A Robust and Resilient Load Balancing Framework for SoftRAN-Based HetNets With Hybrid Energy Supplies

Abstract

Heterogeneous networks (HetNets) have been widely accepted as a promising architecture to fulfill the ever-increasing demand for capacity expansion. However, the energy consumed by the dense underlay of the large number of micro base stations that is required to achieve capacity expansion, exacerbates the energy inefficiency of cellular networks. Hybrid energy sources, i.e., the grid and green energy sources, can be used to meet the HetNets excessive demand for energy. In such networks, traffic load balancing becomes crucial to balance the trade-off between green energy utilization and quality of service (QoS) provisioning. Leveraging software-defined radio access networks (SoftRAN) and considering inaccuracy of vital network measurements, we develop an autonomous, robust and resilient load balancing framework.

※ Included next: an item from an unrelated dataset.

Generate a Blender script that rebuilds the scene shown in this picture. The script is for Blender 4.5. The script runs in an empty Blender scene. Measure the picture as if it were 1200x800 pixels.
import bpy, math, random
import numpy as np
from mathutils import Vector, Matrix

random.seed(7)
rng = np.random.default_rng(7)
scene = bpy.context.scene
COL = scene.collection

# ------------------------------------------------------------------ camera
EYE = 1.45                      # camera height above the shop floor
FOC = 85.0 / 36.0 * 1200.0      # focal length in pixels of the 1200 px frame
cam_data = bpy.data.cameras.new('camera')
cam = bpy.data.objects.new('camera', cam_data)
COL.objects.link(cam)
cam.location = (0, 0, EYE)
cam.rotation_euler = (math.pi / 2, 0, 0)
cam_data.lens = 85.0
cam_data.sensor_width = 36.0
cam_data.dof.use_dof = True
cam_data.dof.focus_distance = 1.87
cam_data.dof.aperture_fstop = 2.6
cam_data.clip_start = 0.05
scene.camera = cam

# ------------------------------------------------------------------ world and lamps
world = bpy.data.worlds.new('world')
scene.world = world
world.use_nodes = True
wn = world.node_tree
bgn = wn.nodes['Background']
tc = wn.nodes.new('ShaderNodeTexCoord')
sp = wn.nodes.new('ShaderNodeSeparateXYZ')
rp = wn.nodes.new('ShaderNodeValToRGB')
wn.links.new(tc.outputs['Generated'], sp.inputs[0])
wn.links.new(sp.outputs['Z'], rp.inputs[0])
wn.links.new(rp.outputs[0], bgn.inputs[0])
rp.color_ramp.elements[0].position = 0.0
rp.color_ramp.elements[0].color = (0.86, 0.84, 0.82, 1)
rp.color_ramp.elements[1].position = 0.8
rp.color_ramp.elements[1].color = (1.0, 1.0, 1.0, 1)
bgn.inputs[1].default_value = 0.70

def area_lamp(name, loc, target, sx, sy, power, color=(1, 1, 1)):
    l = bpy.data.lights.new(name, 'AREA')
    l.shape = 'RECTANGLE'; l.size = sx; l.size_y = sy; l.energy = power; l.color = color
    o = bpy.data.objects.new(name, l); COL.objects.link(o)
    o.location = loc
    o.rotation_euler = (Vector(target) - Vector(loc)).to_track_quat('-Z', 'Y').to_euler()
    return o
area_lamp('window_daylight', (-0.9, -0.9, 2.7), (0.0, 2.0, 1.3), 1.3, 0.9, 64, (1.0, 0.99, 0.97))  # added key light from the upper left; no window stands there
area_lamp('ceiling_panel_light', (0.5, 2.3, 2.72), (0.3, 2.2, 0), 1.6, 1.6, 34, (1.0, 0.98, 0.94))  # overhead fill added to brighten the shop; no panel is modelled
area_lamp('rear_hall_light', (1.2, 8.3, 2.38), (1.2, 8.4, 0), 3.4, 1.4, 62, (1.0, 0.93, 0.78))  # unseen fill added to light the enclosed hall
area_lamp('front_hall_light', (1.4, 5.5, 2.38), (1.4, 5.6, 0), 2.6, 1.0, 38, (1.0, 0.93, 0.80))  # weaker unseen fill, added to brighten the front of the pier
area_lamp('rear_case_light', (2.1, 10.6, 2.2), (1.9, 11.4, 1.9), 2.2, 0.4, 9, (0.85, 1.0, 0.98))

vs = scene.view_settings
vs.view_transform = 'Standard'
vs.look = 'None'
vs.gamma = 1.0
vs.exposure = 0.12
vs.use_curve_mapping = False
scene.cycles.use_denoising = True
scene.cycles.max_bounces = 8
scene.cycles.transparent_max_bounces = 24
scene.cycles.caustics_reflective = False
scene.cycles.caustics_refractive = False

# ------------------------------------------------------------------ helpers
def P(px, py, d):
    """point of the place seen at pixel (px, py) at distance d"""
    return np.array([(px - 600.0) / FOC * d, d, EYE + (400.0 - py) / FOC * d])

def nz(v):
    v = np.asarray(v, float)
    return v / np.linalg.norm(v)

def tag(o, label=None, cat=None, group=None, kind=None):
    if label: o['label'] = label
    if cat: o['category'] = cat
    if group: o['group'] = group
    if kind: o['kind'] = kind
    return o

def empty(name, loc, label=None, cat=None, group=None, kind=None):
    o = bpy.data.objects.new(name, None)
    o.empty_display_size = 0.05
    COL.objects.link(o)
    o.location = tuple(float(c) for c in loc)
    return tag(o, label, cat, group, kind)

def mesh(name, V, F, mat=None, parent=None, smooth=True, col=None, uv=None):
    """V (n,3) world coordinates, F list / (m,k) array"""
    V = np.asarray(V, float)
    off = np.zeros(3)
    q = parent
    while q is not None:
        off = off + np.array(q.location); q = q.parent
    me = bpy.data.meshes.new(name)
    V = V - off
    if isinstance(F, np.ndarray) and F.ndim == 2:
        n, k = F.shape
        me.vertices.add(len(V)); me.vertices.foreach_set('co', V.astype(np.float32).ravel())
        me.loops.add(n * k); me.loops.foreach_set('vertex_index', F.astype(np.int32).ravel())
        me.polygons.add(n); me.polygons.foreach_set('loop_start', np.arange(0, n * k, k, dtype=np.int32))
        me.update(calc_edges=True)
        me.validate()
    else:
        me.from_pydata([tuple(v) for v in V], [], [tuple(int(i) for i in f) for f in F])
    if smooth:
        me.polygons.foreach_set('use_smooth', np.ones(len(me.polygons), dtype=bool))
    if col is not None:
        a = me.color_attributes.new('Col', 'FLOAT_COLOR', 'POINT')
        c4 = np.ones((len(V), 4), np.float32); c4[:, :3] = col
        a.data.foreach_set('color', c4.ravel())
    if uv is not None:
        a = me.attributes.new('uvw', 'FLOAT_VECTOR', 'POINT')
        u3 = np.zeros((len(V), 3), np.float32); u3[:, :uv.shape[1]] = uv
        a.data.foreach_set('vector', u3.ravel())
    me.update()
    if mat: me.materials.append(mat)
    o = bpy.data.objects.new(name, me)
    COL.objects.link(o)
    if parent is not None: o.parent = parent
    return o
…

The framework consists of two major modules. First, the $H_{\infty }$ regulator module, which guides the temporal utilization of green energy and distribution of network loads among base stations (BSs) in order to achieve long-term average QoS provisioning. Second, a user association module that optimizes user association and its corresponding traffic loads to minimize the network traffic latency while respecting loads proposed by the $H_{\infty }$ regulator. Extensive performance evaluations demonstrate the efficacy of the proposed framework in autonomously balancing the trade-off between green energy consumption and traffic latency. Furthermore, performance evaluations confirm the robustness of the proposed framework to estimation inaccuracy and its resilience to sudden changes in network parameters.